## Start
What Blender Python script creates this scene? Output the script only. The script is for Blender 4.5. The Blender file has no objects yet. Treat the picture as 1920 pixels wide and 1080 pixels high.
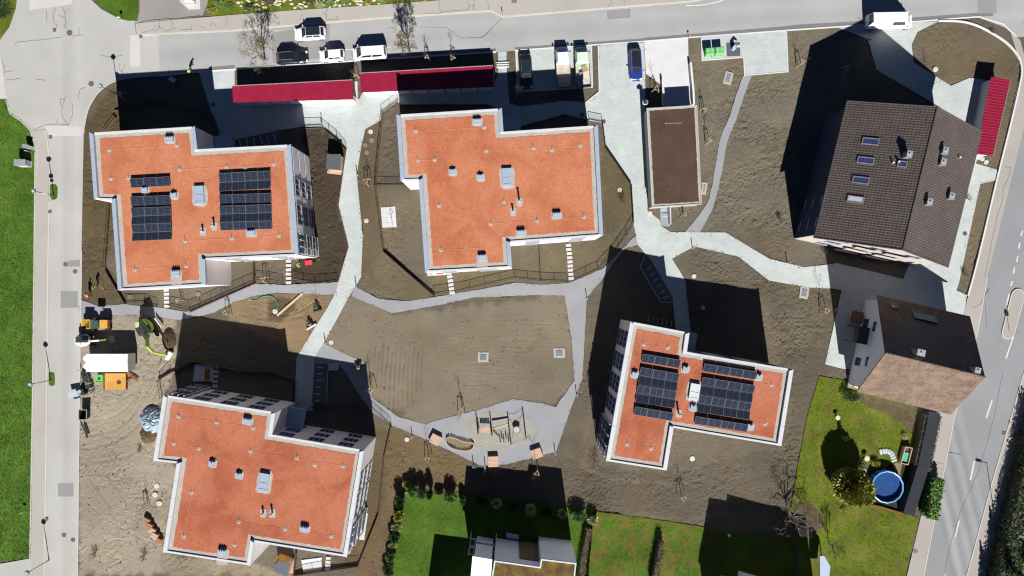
import bpy, bmesh, math, random
import numpy as np
from mathutils import Vector, Matrix
from mathutils.geometry import tessellate_polygon
R = math.radians
random.seed(7)
rng = np.random.default_rng(7)
scene = bpy.context.scene
C = scene.collection

# ------------------------------------------------------------------ camera
CAM_H = 100.0          # drone height above the ground, metres
PXM = 13.0             # photograph pixels per metre on the ground
cd = bpy.data.cameras.new('camera')
cam = bpy.data.objects.new('camera', cd)
C.objects.link(cam)
cam.location = (0, 0, CAM_H)
cam.rotation_euler = (0, 0, 0)
cd.sensor_width = 36
cd.lens = 36 * CAM_H / (1920 / PXM)
cd.clip_end = 5000
scene.camera = cam

# ------------------------------------------------------------------ sky, sun, exposure
SUN_EL = R(38.5)
SUN_AZ = math.atan2(0.135, -0.991)     # measured from +Y towards +X
world = bpy.data.worlds.new('World')
scene.world = world
world.use_nodes = True
wn = world.node_tree
wn.nodes.clear()
sky = wn.nodes.new('ShaderNodeTexSky')
sky.sky_type = 'NISHITA'
sky.sun_disc = False
sky.sun_elevation = SUN_EL
sky.sun_rotation = SUN_AZ
sky.air_density = 0.32
sky.dust_density = 0.0
sky.ozone_density = 6.0
bg = wn.nodes.new('ShaderNodeBackground')
bg.inputs['Strength'].default_value = 0.05
wo = wn.nodes.new('ShaderNodeOutputWorld')
wn.links.new(sky.outputs[0], bg.inputs[0])
wn.links.new(bg.outputs[0], wo.inputs[0])
sd = bpy.data.lights.new('sun', 'SUN')
sd.energy = 5.0
sd.angle = R(0.5)
sd.color = (1.0, 0.965, 0.91)
sun = bpy.data.objects.new('sun', sd)
C.objects.link(sun)
_to_sun = Vector((math.sin(SUN_AZ) * math.cos(SUN_EL), math.cos(SUN_AZ) * math.cos(SUN_EL), math.sin(SUN_EL)))
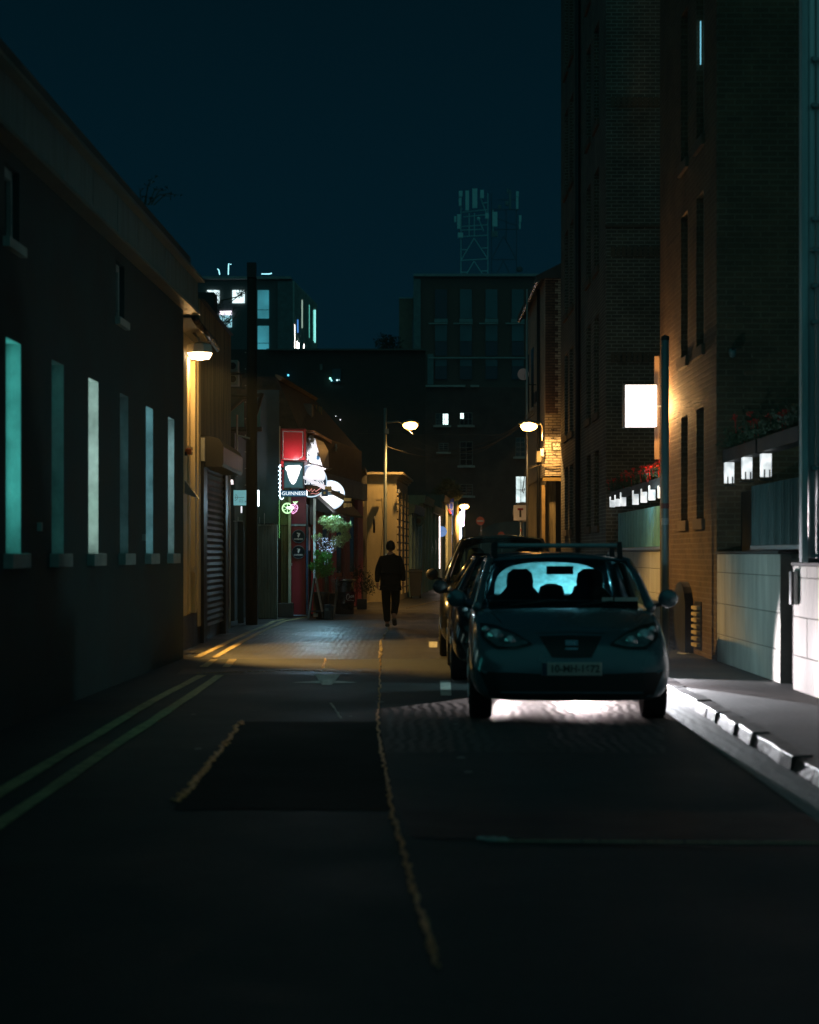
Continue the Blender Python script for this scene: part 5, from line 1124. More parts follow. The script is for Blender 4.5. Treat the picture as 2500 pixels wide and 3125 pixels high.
## End
▶ **What is needed**
Leave the pictures out and copy the rest of the data exactly.

▶ **Answer below**
What Blender Python script creates this scene? Output the script only. The script is for Blender 4.5. The Blender file has no objects yet. Treat the picture as 1920 pixels wide and 1080 pixels high.
import bpy, bmesh, math, random
import numpy as np
from mathutils import Vector, Matrix
from mathutils.geometry import tessellate_polygon
R = math.radians
random.seed(7)
rng = np.random.default_rng(7)
scene = bpy.context.scene
C = scene.collection

# ------------------------------------------------------------------ camera
CAM_H = 100.0          # drone height above the ground, metres
PXM = 13.0             # photograph pixels per metre on the ground
cd = bpy.data.cameras.new('camera')
cam = bpy.data.objects.new('camera', cd)
C.objects.link(cam)
cam.location = (0, 0, CAM_H)
cam.rotation_euler = (0, 0, 0)
cd.sensor_width = 36
cd.lens = 36 * CAM_H / (1920 / PXM)
cd.clip_end = 5000
scene.camera = cam

# ------------------------------------------------------------------ sky, sun, exposure
SUN_EL = R(38.5)
SUN_AZ = math.atan2(0.135, -0.991)     # measured from +Y towards +X
world = bpy.data.worlds.new('World')
scene.world = world
world.use_nodes = True
wn = world.node_tree
wn.nodes.clear()
sky = wn.nodes.new('ShaderNodeTexSky')
sky.sky_type = 'NISHITA'
sky.sun_disc = False
sky.sun_elevation = SUN_EL
sky.sun_rotation = SUN_AZ
sky.air_density = 0.32
sky.dust_density = 0.0
sky.ozone_density = 6.0
bg = wn.nodes.new('ShaderNodeBackground')
bg.inputs['Strength'].default_value = 0.05
wo = wn.nodes.new('ShaderNodeOutputWorld')
wn.links.new(sky.outputs[0], bg.inputs[0])
wn.links.new(bg.outputs[0], wo.inputs[0])
sd = bpy.data.lights.new('sun', 'SUN')
sd.energy = 5.0
sd.angle = R(0.5)
sd.color = (1.0, 0.965, 0.91)
sun = bpy.data.objects.new('sun', sd)
C.objects.link(sun)
_to_sun = Vector((math.sin(SUN_AZ) * math.cos(SUN_EL), math.cos(SUN_AZ) * math.cos(SUN_EL), math.sin(SUN_EL)))
Continue the Blender Python script for this scene: part 5, from line 1124. More parts follow. The script is for Blender 4.5. Treat the picture as 2500 pixels wide and 3125 pixels high.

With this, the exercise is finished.